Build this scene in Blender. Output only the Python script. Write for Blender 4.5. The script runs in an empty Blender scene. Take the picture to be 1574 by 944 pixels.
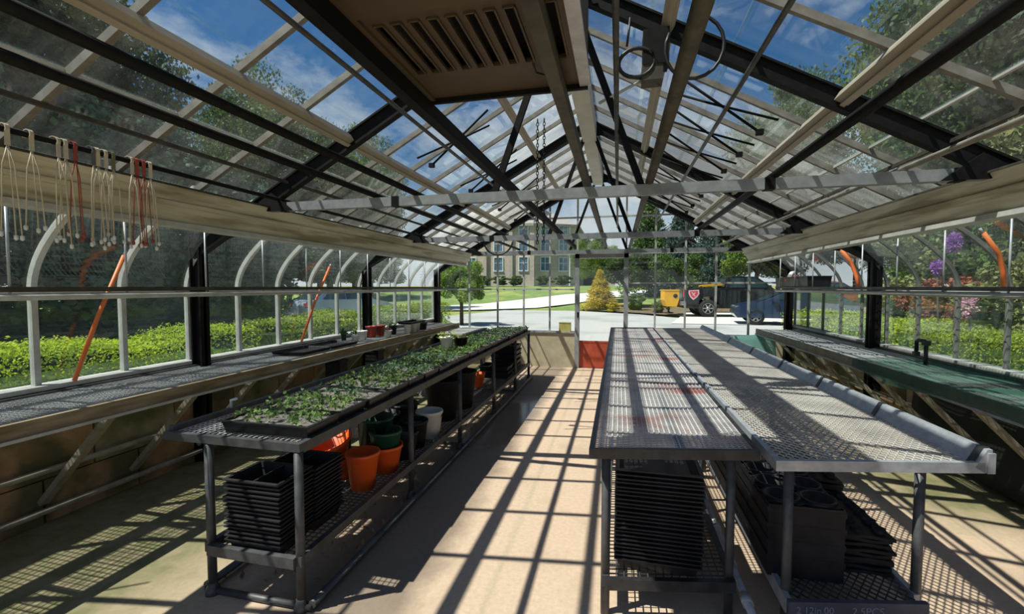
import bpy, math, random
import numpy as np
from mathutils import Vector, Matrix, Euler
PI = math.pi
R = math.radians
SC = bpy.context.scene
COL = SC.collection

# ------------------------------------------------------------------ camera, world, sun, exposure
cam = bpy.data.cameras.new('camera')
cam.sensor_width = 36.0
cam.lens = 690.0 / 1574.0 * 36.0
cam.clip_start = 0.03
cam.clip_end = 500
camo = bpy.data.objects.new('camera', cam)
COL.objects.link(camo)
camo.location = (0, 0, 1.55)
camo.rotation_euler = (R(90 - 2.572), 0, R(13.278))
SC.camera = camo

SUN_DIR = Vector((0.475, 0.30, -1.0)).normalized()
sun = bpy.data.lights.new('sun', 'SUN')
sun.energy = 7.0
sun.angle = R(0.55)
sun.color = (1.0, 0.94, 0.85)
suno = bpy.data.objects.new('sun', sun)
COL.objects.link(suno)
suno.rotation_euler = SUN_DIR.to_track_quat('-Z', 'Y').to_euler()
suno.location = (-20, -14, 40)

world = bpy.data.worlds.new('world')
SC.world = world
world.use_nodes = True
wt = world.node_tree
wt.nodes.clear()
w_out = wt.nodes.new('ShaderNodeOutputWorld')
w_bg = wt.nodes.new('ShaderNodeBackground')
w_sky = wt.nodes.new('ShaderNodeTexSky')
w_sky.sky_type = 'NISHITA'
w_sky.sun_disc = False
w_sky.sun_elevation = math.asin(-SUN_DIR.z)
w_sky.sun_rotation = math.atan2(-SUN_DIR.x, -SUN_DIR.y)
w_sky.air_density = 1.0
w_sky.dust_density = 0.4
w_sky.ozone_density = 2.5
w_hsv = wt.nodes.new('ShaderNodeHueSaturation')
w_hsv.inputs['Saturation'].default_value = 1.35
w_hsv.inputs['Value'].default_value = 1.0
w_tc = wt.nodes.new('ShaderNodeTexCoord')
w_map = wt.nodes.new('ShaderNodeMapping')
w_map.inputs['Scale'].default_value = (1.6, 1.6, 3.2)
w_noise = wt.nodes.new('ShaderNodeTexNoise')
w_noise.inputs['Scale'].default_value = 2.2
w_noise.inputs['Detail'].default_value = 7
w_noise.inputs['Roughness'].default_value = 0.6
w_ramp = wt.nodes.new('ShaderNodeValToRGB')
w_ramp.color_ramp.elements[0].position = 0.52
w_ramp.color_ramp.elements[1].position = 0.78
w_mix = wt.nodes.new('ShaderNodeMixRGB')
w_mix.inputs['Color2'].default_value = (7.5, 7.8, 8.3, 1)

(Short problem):
Leave out the pictures, then repeat the listing above exactly from its first line to the line with "suno.location = (-20, -14, 40)", inclusive.

(Expected answer):
Build this scene in Blender. Output only the Python script. Write for Blender 4.5. The script runs in an empty Blender scene. Take the picture to be 1574 by 944 pixels.
import bpy, math, random
import numpy as np
from mathutils import Vector, Matrix, Euler
PI = math.pi
R = math.radians
SC = bpy.context.scene
COL = SC.collection

# ------------------------------------------------------------------ camera, world, sun, exposure
cam = bpy.data.cameras.new('camera')
cam.sensor_width = 36.0
cam.lens = 690.0 / 1574.0 * 36.0
cam.clip_start = 0.03
cam.clip_end = 500
camo = bpy.data.objects.new('camera', cam)
COL.objects.link(camo)
camo.location = (0, 0, 1.55)
camo.rotation_euler = (R(90 - 2.572), 0, R(13.278))
SC.camera = camo

SUN_DIR = Vector((0.475, 0.30, -1.0)).normalized()
sun = bpy.data.lights.new('sun', 'SUN')
sun.energy = 7.0
sun.angle = R(0.55)
sun.color = (1.0, 0.94, 0.85)
suno = bpy.data.objects.new('sun', sun)
COL.objects.link(suno)
suno.rotation_euler = SUN_DIR.to_track_quat('-Z', 'Y').to_euler()
suno.location = (-20, -14, 40)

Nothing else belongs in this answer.